Autre sujet de réjouissance pour Rémi-Pierre Paquin : autant son célèbre personnage dans Les Invincibles est réfractaire à toute idée d'engagement, autant PA rêve de laisser plus qu'une brosse à dents chez Geneviève. Un antagonisme qui amuse le comédien: «Je passe d'un côté à l'autre du spectre.»

Tout comme ses partenaires, Rémi-Pierre Paquin a du tâter du carton-pâte et de la salsa pour les besoins du film. «J'aime pas la musique latine. La musique (signée Benoît Charest, NDLR) est bonne dans le film, mais moi, c'est pas vraiment mon band», précise cet amateur de rock et de country.
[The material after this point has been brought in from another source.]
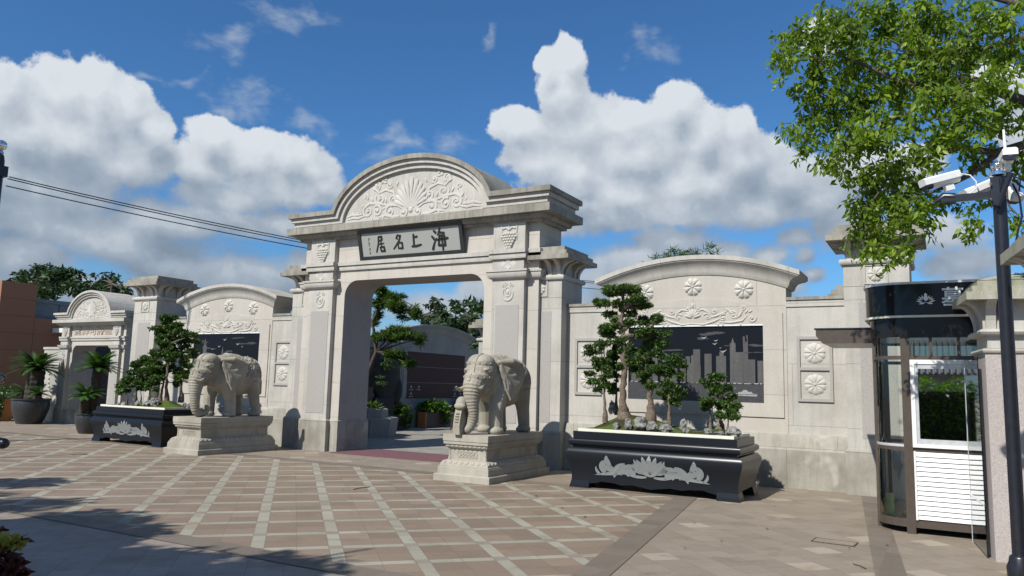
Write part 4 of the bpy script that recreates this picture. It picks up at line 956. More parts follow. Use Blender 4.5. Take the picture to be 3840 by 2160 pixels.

En attendant de reparaître au cinéma, Rémi-Pierre Paquin reprendra du service à la télévision, pour Rumeurs, et aussi Nos étés, où il tient un rôle dramatique.

Béatrice Picard: Aline, une jeune femme d'un certain âge

Béatrice Picard, bientôt 80 printemps, se voit offrir, avec Ma tante Aline, son premier «premier rôle» au cinéma. Pour son plus grand plaisir : «Je trouvais ce personnage extraordinaire. C'est un hommage aux personnes qui prennent leur vie en main. C'est une jolie histoire», dit-elle.

Si elle n'a pas l'excentricité vestimentaire de son personnage, Béatrice Picard en a au moins la vitalité. Volubile et charmante, la comédienne évoque ses projets de théâtre et son agenda rempli pour les prochains mois. Elle en convient : «Il y a un peu de moi dans ce personnage. Des fois, mes rêves aussi deviennent réalité.»

Jeune fille, Béatrice Picard était friande de comédies musicales, même si, elle ne le cache pas, elle «n'a jamais su danser ou chanter». Elle s'est pourtant donnée avec joie aux danses (sociales et hip-hop) et chansons interprétées par son personnage. «Dans le fond, Aline ne chante et ne danse pas parfaitement. Mais elle le fait avec coeur », estime Béatrice.

Ce qu'il faut retenir du film? «Il nous apprend que l'âge importe peu. Ce qu'il faut, c'est garder son coeur, ne pas se replier sur soi-même. Si l'on ne veut pas être mis au rancart, il faut prendre sa place, répond Béatrice Picard avec entrain. Sortons de nos carcans ! Ayons de la fantaisie, avec une petite histoire!»